Punto fondamentale della proposta della Mob è, a tutti gli effetti, il plurilinguismo. Cantare in inglese, francese, arabo e italiano permette di abbandonare leggermente il senso delle parole per aprirsi al mondo, o più semplicemente━come detto prima━al vibe. È un’espediente per rendere il rap non più solo narrazione personale dell’MC di turno ma anche pura espressione sonora e linguistica. “Mischiare lingue ci dà una marcia in più,” dice Isi, “Ti permette di introdurre una sonorità diversa. Stiamo iniziando anche noi a fare come i francesi, ad anagrammare le parole col verlain, ma non basta scimmiottare gli stranieri.” Laioung prosegue: “Non sapere bene le lingue in questo momento può essere fatale, critico, perché ci stiamo finalmente connettendo con l’altra parte. Siamo sincronizzati con l’estero per la prima volta nella storia.”

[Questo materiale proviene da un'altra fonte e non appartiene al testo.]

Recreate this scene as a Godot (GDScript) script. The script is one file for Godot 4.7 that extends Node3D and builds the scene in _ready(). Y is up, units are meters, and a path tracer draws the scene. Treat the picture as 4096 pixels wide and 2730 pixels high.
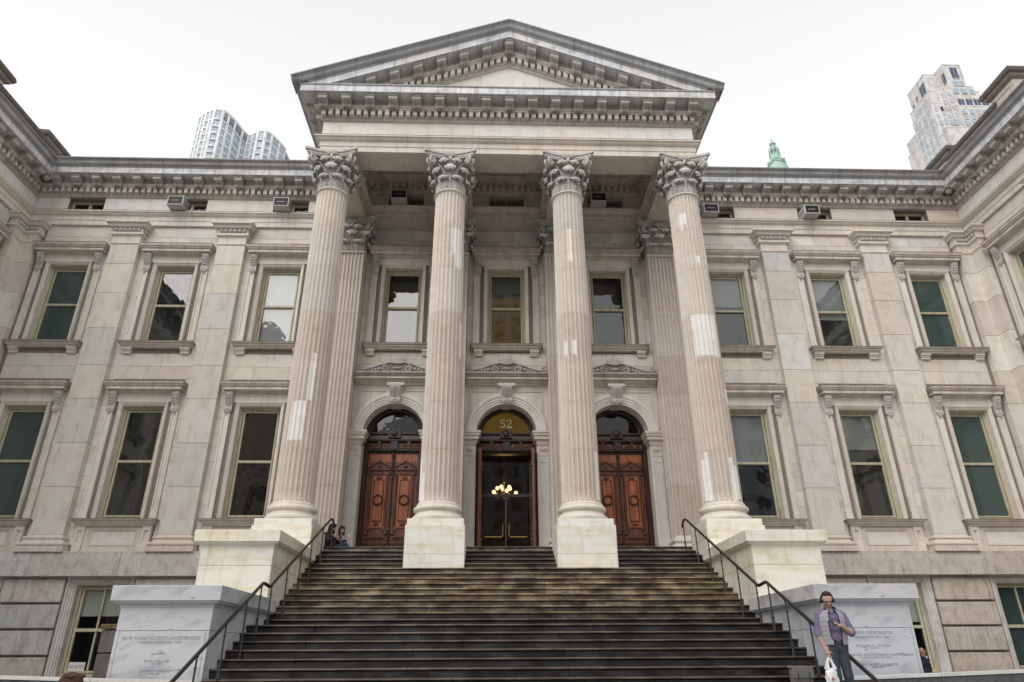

“C’era bisogno di un movimento afro-italiano, o come vogliamo chiamarlo, per portare la cultura di oggi nella nostra musica,” dice Laïoung. “Se si lancia l’onda si può fare, e ce lo hanno dimostrato i giovani di oggi che fanno questo genere musicale━che non è cultura perché giocano sulle referenze attuali senza averle magari vissute appieno, ma stile, ma va bene così. Non ci importano stili e categorie, l’importante è fare musica e basta.” Isi conferma: “Ci sono un sacco di stranieri in Italia, da sempre, e quindi qua ci sono i loro figli. Alla fine era inevitabile, qualcosa come la Mob prima o poi sarebbe successo comunque.”
Senza che io gli chieda niente a proposito, i ragazzi tirano fuori la questione dell’uscita della Dark Polo Gang nei confronti di Bello Figo Gu━segno di una latente superficialità, all’interno di parte della scena, riguardo alla trattazione di tematiche sensibili come l’inclusione. “Ho ricevuto un messaggio che mi ha veramente toccato,” dice Laïoung: “Era un bambino africano che ha visto il video della DPG in cui hanno detto quelle cose. Era tristissimo perché era un loro fan, però era contento perché c’ero io che rappresentavo lui e tutti quelli come lui. Diceva che sapeva che io non mi sarei mai comportato così. Mi ha toccato, mi ha dato il senso di quello che facciamo.”
Se, come nel resto del mondo, anche in Italia il rap è ormai diventato a tutti gli effetti parte del tessuto musicale nazionale, allora penso sia necessario fare tutto il possibile per uscire dai confini per creare una scena a tutti gli effetti aperta, multiculturale e vibrante. E figure come quelle dei ragazzi della Mob sono fondamentali perché questo accada. Le influenze arabe e africane nel rap italiano sono sempre esistite: dieci anni fa c’era Lama Islam, due anni fa è arrivato Maruego, semplificando; ma, loro successo a parte, non si è tuttora creato un sistema mediatico e di pubblico capace di raccontare e percepire criticamente la necessità di una musica realmente multiculturale━e non solo una trasposizione italiana di tendenze straniere. Le regole del gioco non cambieranno solo grazie alla Mob, ma la Mob è sicuramente figlia di una contemporaneità sempre più variegata e difficile da inquadrare in compartimenti stagni. E prima abbracceremo la diversità prima cresceremo, come ascoltatori e come artisti.